Earth’s Magnetic
Field Is Shifting
By James Donahue
A recent story in the
New York Times suggests that the Earth’s magnetic poles are in the process of switching and noted that strange weakening
of the planet’s magnetism has been happening.
The story by William
Broad said that the field’s strength has dropped up to 15 percent, with deterioration accelerating in recent years,
leading scientists to think the planet is in the midst of a pole shift.
While no human is alive
who has ever lived through such an event, nor has it ever been witnessed during recorded human history, scientists theorize
that a reversal of magnetic energy is a natural occurrence that continues for thousands of years.

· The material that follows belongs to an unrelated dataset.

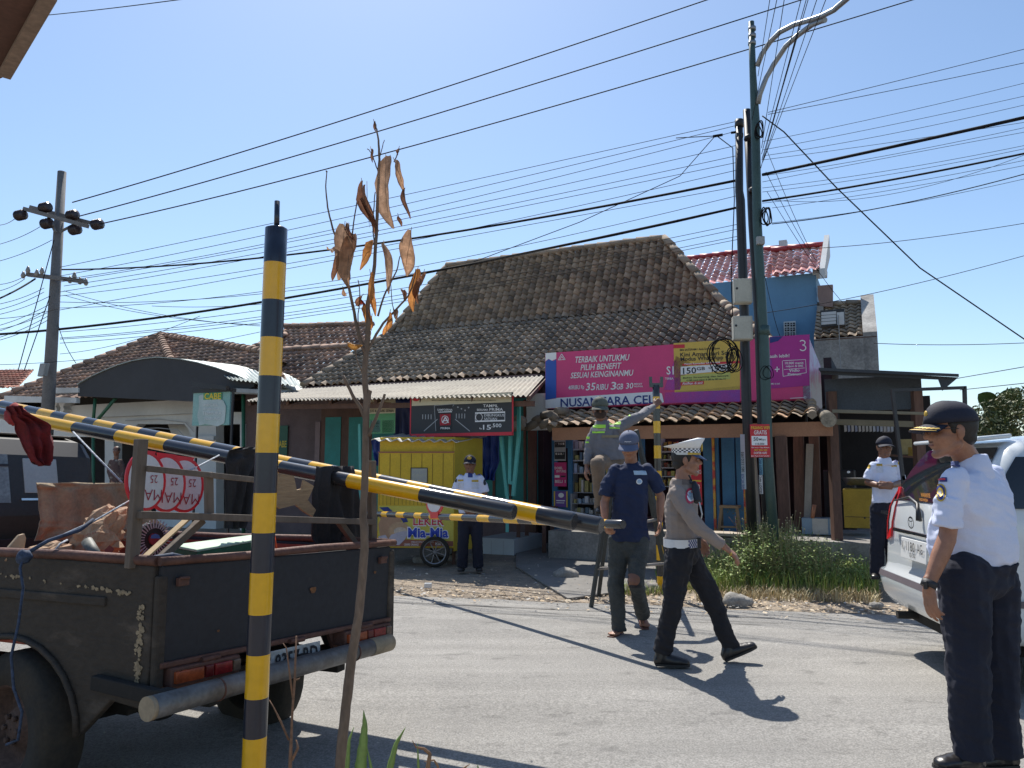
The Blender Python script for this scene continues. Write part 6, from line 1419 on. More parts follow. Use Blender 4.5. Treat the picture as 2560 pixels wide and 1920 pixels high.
for q in range(14): m.prism([A_[q],A_[q+1],Bq[q+1],Bq[q]],p2.u*-.004)
p2.part('visor',m,mat('visor_blue',(.01,.03,.10),.25),hb)
# belt
def belt(p,z0,h,mt,mats2=None,k=1.0,ex=0):
    m=M(); n=40; c=p.hc+(p.sc-p.hc)*z0; 
    a_=.176*k+ex; b_=.128*k+ex
    rs=[[c+p.lat*a_*math.cos(6.2832*q/n)+p.tf*b_*math.sin(6.2832*q/n)+UP*dz for q in range(n)] for dz in (-h/2,h/2)]
    m.rings(rs,False); m2=[[v+ (v-c)*-.05 for v in r] for r in rs]; m.rings(m2,False); return p.part('belt',m,mt,p.tr),c,a_,b_
bl,c,a_,b_=belt(p2,.15,.060,mat('belt_white',(.7,.7,.7),.25,0,.05,5),k=.97,ex=.010)
m=M()
for row in range(4):
    for q in range(8):
        if (q+row)%2: 
            an=[3.14159+ (.95-(q+i)*.055)*-1 for i in (0,1)]; an=[-(3.14159-.62)+ (q+i)*.06 for i in (0,1)]
            an=[3.14159-.55+(q+i)*-.065 for i in (0,1)]
            z0=-.028+row*.014; m.poly([c+p2.lat*(a_+.003)*math.cos(a)+p2.tf*(b_+.003)*math.sin(a)+UP*z for a,z in ((an[0],z0),(an[1],z0),(an[1],z0+.014),(an[0],z0+.014))])
p2.part('belt_checker',m,iN,bl)
m=M(); a=3.14159-1.2; q=c+p2.lat*(a_+.006)*math.cos(a)+p2.tf*(b_+.006)*math.sin(a); m.box(q,(.03,.02,.075),p2.tf,p2.lat); p2.part('belt_loop',m,iK,bl)
patch(p2,p2.bv,'sleeve_patch',ink('patchred',(.5,.03,.07)),1713,1220,1737,1260,'e'); patch(p2,p2.bv,'sleeve_patch',iW,1717,1226,1735,1254,'e',off=.0055); patch(p2,p2.bv,'sleeve_patch',iLB,1720,1230,1732,1250,'e',off=.007)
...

Broad wrote that according
to the theory, “during a reversal the main field weakens, almost vanishes, then reappears with opposite polarity. Afterward,
compass needles that normally point north would point south.”
The writer somewhat casually
adds that “during the thousands of years of transition, much in the heavens and Earth would go askew.”
Broad explains by saying
that the reversal would “knock out power grids, hurt astronauts and satellites, widen atmospheric ozone holes (as if
we ever had one before), send polar auroras flashing to the equator and confuse birds, fish and migratory animals that rely
on the steadiness of the magnetic field as a navigation aid.”
How serious is the problem?
Broad wrote that the
rapid decline in magnetic strength is already damaging satellites. There is so little data known about this event that the
European Space Agency is planning three new satellites, known as Swarm, to monitor the collapsing field and help scientists
determine what is going on.
No one knows why poles
shift within planets and suns, but it seems to be a natural process. Our sun experienced a polar shift in February 2001 which
kicked off a solar maximum, or run of solar storms.
The sun apparently does
a flip-flop like this about every 11 or 12 years, but on Earth things are a lot more stable. The last time this planet experienced
a shift in magnetic poles was about 780,000 years ago, scientists believe.
The belief that the shift
occurs slowly is perhaps only wishful thinking. The reversal may be happening more quickly than expected.
“The fact that
it’s dropping so rapidly gives you pause,” geophysics professor John A. Tarduno told the Times.
So would a rapid pole
shift bring a doomsday scenario to our planet? All we can say about that is early primates, including Homo erectus, a forerunner
of the human race, were here when the last shift happened. Enough of those guys survived whatever happened to keep the evolutionary
process going.
Obviously there is not
going to be a sudden flip-flop of the planet, causing the disastrous doomsday scenario painted by some “end-of-the-world”
prognosticators.
Our biggest threat now
is ourselves. We have overpopulated, out-resourced and polluted our planet to the point where we are threatened with extinction.
We should be thinking about that instead of losing sleep over the effects of a pole shift.